(WHAT THIS TASK INVOLVES):
Copy every line, leaving nothing out and adding nothing.

-- Begin --

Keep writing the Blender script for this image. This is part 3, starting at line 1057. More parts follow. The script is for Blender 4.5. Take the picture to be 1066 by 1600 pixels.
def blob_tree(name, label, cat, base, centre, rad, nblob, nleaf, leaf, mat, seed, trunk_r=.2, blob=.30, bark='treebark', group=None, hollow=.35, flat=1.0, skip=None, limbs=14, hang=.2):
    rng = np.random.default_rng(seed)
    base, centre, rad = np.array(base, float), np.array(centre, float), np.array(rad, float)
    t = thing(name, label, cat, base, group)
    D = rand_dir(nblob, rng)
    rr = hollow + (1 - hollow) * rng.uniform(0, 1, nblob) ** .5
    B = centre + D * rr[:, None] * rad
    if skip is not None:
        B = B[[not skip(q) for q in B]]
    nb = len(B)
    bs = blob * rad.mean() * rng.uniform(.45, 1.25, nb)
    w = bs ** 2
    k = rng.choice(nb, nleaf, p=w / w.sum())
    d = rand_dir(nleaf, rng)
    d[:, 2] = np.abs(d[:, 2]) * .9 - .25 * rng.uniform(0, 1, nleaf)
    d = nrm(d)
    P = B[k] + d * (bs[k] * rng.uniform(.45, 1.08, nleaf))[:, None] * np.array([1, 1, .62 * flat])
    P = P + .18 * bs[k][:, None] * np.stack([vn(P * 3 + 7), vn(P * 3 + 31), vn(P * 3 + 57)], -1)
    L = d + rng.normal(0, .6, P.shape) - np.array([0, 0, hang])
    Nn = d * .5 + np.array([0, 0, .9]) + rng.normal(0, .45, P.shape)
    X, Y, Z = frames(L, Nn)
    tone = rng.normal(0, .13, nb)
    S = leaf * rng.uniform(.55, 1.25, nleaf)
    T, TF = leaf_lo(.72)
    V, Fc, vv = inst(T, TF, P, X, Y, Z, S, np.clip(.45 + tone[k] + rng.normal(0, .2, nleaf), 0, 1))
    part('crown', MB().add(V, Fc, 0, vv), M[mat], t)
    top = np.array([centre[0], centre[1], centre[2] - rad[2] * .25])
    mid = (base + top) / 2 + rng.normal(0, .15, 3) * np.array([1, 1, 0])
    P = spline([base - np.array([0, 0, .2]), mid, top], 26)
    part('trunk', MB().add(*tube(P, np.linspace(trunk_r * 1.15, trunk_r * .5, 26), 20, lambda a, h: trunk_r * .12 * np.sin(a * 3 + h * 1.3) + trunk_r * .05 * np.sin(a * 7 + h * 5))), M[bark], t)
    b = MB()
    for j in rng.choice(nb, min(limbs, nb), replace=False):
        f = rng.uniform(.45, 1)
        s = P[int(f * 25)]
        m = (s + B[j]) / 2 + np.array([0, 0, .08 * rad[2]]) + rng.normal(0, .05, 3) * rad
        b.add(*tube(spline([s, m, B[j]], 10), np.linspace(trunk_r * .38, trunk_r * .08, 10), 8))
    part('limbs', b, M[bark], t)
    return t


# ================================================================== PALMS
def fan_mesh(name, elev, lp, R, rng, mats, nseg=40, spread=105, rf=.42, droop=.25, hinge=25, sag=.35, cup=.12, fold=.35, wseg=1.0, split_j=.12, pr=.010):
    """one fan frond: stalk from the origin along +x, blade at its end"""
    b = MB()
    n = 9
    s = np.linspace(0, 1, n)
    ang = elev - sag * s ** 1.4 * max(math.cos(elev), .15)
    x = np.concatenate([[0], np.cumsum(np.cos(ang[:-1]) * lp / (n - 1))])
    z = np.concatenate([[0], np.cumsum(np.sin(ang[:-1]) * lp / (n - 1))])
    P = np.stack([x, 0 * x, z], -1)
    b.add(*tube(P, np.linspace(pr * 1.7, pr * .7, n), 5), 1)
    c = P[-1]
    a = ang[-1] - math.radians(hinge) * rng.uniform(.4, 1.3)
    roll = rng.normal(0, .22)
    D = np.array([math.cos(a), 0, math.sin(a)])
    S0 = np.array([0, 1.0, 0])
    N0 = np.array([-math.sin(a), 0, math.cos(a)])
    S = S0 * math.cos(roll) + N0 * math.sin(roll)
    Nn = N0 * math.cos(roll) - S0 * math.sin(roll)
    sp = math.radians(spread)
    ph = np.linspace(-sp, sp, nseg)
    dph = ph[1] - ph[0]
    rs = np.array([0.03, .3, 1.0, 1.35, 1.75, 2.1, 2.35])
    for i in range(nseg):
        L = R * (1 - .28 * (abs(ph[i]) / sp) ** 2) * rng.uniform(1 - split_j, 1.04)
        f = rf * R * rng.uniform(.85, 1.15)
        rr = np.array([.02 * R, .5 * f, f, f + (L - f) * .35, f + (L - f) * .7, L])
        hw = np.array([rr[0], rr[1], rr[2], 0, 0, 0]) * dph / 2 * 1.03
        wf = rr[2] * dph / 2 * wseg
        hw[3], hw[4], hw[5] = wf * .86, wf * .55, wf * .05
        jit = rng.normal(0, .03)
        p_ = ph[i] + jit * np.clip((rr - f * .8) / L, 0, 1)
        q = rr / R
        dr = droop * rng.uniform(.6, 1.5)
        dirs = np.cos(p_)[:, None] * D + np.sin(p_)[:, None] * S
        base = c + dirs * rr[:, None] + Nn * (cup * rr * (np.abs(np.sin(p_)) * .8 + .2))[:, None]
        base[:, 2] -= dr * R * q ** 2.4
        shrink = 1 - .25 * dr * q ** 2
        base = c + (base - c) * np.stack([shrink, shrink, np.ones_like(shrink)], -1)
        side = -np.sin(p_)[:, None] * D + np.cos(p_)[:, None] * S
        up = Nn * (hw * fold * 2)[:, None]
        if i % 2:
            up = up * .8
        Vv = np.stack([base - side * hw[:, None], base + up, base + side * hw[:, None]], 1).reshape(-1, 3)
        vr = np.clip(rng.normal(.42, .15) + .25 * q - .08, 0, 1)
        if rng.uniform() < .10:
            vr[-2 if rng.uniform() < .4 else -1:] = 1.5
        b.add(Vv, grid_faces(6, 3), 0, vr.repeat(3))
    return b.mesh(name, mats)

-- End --

(EXERCISE RESPONSE):
Keep writing the Blender script for this image. This is part 3, starting at line 1057. More parts follow. The script is for Blender 4.5. Take the picture to be 1066 by 1600 pixels.
def blob_tree(name, label, cat, base, centre, rad, nblob, nleaf, leaf, mat, seed, trunk_r=.2, blob=.30, bark='treebark', group=None, hollow=.35, flat=1.0, skip=None, limbs=14, hang=.2):
    rng = np.random.default_rng(seed)
    base, centre, rad = np.array(base, float), np.array(centre, float), np.array(rad, float)
    t = thing(name, label, cat, base, group)
    D = rand_dir(nblob, rng)
    rr = hollow + (1 - hollow) * rng.uniform(0, 1, nblob) ** .5
    B = centre + D * rr[:, None] * rad
    if skip is not None:
        B = B[[not skip(q) for q in B]]
    nb = len(B)
    bs = blob * rad.mean() * rng.uniform(.45, 1.25, nb)
    w = bs ** 2
    k = rng.choice(nb, nleaf, p=w / w.sum())
    d = rand_dir(nleaf, rng)
    d[:, 2] = np.abs(d[:, 2]) * .9 - .25 * rng.uniform(0, 1, nleaf)
    d = nrm(d)
    P = B[k] + d * (bs[k] * rng.uniform(.45, 1.08, nleaf))[:, None] * np.array([1, 1, .62 * flat])
    P = P + .18 * bs[k][:, None] * np.stack([vn(P * 3 + 7), vn(P * 3 + 31), vn(P * 3 + 57)], -1)
    L = d + rng.normal(0, .6, P.shape) - np.array([0, 0, hang])
    Nn = d * .5 + np.array([0, 0, .9]) + rng.normal(0, .45, P.shape)
    X, Y, Z = frames(L, Nn)
    tone = rng.normal(0, .13, nb)
    S = leaf * rng.uniform(.55, 1.25, nleaf)
    T, TF = leaf_lo(.72)
    V, Fc, vv = inst(T, TF, P, X, Y, Z, S, np.clip(.45 + tone[k] + rng.normal(0, .2, nleaf), 0, 1))
    part('crown', MB().add(V, Fc, 0, vv), M[mat], t)
    top = np.array([centre[0], centre[1], centre[2] - rad[2] * .25])
    mid = (base + top) / 2 + rng.normal(0, .15, 3) * np.array([1, 1, 0])
    P = spline([base - np.array([0, 0, .2]), mid, top], 26)
    part('trunk', MB().add(*tube(P, np.linspace(trunk_r * 1.15, trunk_r * .5, 26), 20, lambda a, h: trunk_r * .12 * np.sin(a * 3 + h * 1.3) + trunk_r * .05 * np.sin(a * 7 + h * 5))), M[bark], t)
    b = MB()
    for j in rng.choice(nb, min(limbs, nb), replace=False):
        f = rng.uniform(.45, 1)
        s = P[int(f * 25)]
        m = (s + B[j]) / 2 + np.array([0, 0, .08 * rad[2]]) + rng.normal(0, .05, 3) * rad
        b.add(*tube(spline([s, m, B[j]], 10), np.linspace(trunk_r * .38, trunk_r * .08, 10), 8))
    part('limbs', b, M[bark], t)
    return t


# ================================================================== PALMS
def fan_mesh(name, elev, lp, R, rng, mats, nseg=40, spread=105, rf=.42, droop=.25, hinge=25, sag=.35, cup=.12, fold=.35, wseg=1.0, split_j=.12, pr=.010):
    """one fan frond: stalk from the origin along +x, blade at its end"""
    b = MB()
    n = 9
    s = np.linspace(0, 1, n)
    ang = elev - sag * s ** 1.4 * max(math.cos(elev), .15)
    x = np.concatenate([[0], np.cumsum(np.cos(ang[:-1]) * lp / (n - 1))])
    z = np.concatenate([[0], np.cumsum(np.sin(ang[:-1]) * lp / (n - 1))])
    P = np.stack([x, 0 * x, z], -1)
    b.add(*tube(P, np.linspace(pr * 1.7, pr * .7, n), 5), 1)
    c = P[-1]
    a = ang[-1] - math.radians(hinge) * rng.uniform(.4, 1.3)
    roll = rng.normal(0, .22)
    D = np.array([math.cos(a), 0, math.sin(a)])
    S0 = np.array([0, 1.0, 0])
    N0 = np.array([-math.sin(a), 0, math.cos(a)])
    S = S0 * math.cos(roll) + N0 * math.sin(roll)
    Nn = N0 * math.cos(roll) - S0 * math.sin(roll)
    sp = math.radians(spread)
    ph = np.linspace(-sp, sp, nseg)
    dph = ph[1] - ph[0]
    rs = np.array([0.03, .3, 1.0, 1.35, 1.75, 2.1, 2.35])
    for i in range(nseg):
        L = R * (1 - .28 * (abs(ph[i]) / sp) ** 2) * rng.uniform(1 - split_j, 1.04)
        f = rf * R * rng.uniform(.85, 1.15)
        rr = np.array([.02 * R, .5 * f, f, f + (L - f) * .35, f + (L - f) * .7, L])
        hw = np.array([rr[0], rr[1], rr[2], 0, 0, 0]) * dph / 2 * 1.03
        wf = rr[2] * dph / 2 * wseg
        hw[3], hw[4], hw[5] = wf * .86, wf * .55, wf * .05
        jit = rng.normal(0, .03)
        p_ = ph[i] + jit * np.clip((rr - f * .8) / L, 0, 1)
        q = rr / R
        dr = droop * rng.uniform(.6, 1.5)
        dirs = np.cos(p_)[:, None] * D + np.sin(p_)[:, None] * S
        base = c + dirs * rr[:, None] + Nn * (cup * rr * (np.abs(np.sin(p_)) * .8 + .2))[:, None]
        base[:, 2] -= dr * R * q ** 2.4
        shrink = 1 - .25 * dr * q ** 2
        base = c + (base - c) * np.stack([shrink, shrink, np.ones_like(shrink)], -1)
        side = -np.sin(p_)[:, None] * D + np.cos(p_)[:, None] * S
        up = Nn * (hw * fold * 2)[:, None]
        if i % 2:
            up = up * .8
        Vv = np.stack([base - side * hw[:, None], base + up, base + side * hw[:, None]], 1).reshape(-1, 3)
        vr = np.clip(rng.normal(.42, .15) + .25 * q - .08, 0, 1)
        if rng.uniform() < .10:
            vr[-2 if rng.uniform() < .4 else -1:] = 1.5
        b.add(Vv, grid_faces(6, 3), 0, vr.repeat(3))
    return b.mesh(name, mats)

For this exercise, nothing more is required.